In its latest survey to the end of March 2009, ARLA reported that the number of letting agents reporting that landlords were buying properties had doubled compared to the previous three months. A lower number said that landlords were selling properties.
Confidence appears to be rising despite an oversupply of properties in the rental market, largely created by "reluctant landlords" who are letting properties that have not sold for what they consider their real market value.
Ian Potter, operations manager of ARLA, said: "Whilst in general it appears that there is an oversupply of rental properties to let, this does not mean that in certain areas of the country there isn't a shortage of property. It very much depends on the type of property, the experience of the landlord and the quality of advice they receive that makes the difference in identifying a good opportunity to invest."

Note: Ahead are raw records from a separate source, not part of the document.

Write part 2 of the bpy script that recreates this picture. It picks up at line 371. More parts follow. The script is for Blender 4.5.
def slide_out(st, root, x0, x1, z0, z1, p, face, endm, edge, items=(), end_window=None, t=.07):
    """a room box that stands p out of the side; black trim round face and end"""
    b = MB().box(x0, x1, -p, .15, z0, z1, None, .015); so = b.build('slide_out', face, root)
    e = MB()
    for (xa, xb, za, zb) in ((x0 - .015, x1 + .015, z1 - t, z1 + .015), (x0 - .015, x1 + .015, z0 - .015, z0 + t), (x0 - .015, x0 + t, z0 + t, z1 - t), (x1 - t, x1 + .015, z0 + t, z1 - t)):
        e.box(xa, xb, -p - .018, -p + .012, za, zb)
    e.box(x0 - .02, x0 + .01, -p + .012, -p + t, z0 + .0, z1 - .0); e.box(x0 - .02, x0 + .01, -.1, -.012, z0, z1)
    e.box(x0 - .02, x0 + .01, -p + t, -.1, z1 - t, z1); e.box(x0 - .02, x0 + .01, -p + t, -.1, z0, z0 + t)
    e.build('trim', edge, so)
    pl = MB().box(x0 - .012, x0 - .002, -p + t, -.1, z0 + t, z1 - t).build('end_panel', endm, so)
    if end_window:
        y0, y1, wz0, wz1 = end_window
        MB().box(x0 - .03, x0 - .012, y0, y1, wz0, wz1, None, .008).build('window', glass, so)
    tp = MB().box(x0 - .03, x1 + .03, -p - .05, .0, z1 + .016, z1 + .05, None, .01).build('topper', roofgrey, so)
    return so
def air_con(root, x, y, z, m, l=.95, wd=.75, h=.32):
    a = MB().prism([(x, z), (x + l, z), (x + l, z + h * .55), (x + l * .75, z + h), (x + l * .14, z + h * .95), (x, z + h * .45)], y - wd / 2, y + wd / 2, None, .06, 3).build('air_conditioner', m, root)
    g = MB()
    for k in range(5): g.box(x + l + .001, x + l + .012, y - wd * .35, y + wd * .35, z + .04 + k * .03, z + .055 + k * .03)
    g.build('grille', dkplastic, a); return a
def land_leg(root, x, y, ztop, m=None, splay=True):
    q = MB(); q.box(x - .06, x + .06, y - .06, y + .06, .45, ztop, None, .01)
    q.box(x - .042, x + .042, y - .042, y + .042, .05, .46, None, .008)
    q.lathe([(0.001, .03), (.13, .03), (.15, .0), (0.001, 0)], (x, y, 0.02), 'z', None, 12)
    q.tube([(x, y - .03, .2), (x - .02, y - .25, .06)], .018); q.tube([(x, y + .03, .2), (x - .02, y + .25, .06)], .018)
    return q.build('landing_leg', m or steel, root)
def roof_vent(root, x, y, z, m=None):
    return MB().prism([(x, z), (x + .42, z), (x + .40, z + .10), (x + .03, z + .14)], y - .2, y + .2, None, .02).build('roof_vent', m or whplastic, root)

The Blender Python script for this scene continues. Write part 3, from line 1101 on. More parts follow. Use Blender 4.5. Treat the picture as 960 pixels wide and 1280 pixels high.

The findings were supported by the latest Private Rented Sector (PRS) report from Paragon Mortgages.
The report shows that the average annual yield on private rented property is now 6.2 per cent, up from 5.7 per cent a year ago. The survey also found that nearly a quarter of buy-to-let investors (23 per cent) are planning to purchase investment property in 2009, with 29 per cent of those funding their purchase from cash savings.
With millions of savers languishing on savings rates of less than one per cent, residential investment property could potentially offer significantly better returns, according to Paragon. But the company warns that investors must be careful about choosing the right property.
Managing director, John Heron said: "There are opportunities for cash rich individuals to generate better returns in the current environment through residential investment property. Savings returns are poor because of the reduction in Bank of England Base Rate and equities remain unpredictable and erratic.
"The outlook for house prices in the short-term is still uncertain, but yields are strengthening because tenant demand is strong and property investors are able to pick up bargains. Experienced buy-to-let investors already appear to be taking advantage of low property prices and are adding to their portfolios, but we may see investors that have never considered property before purchasing rental investments".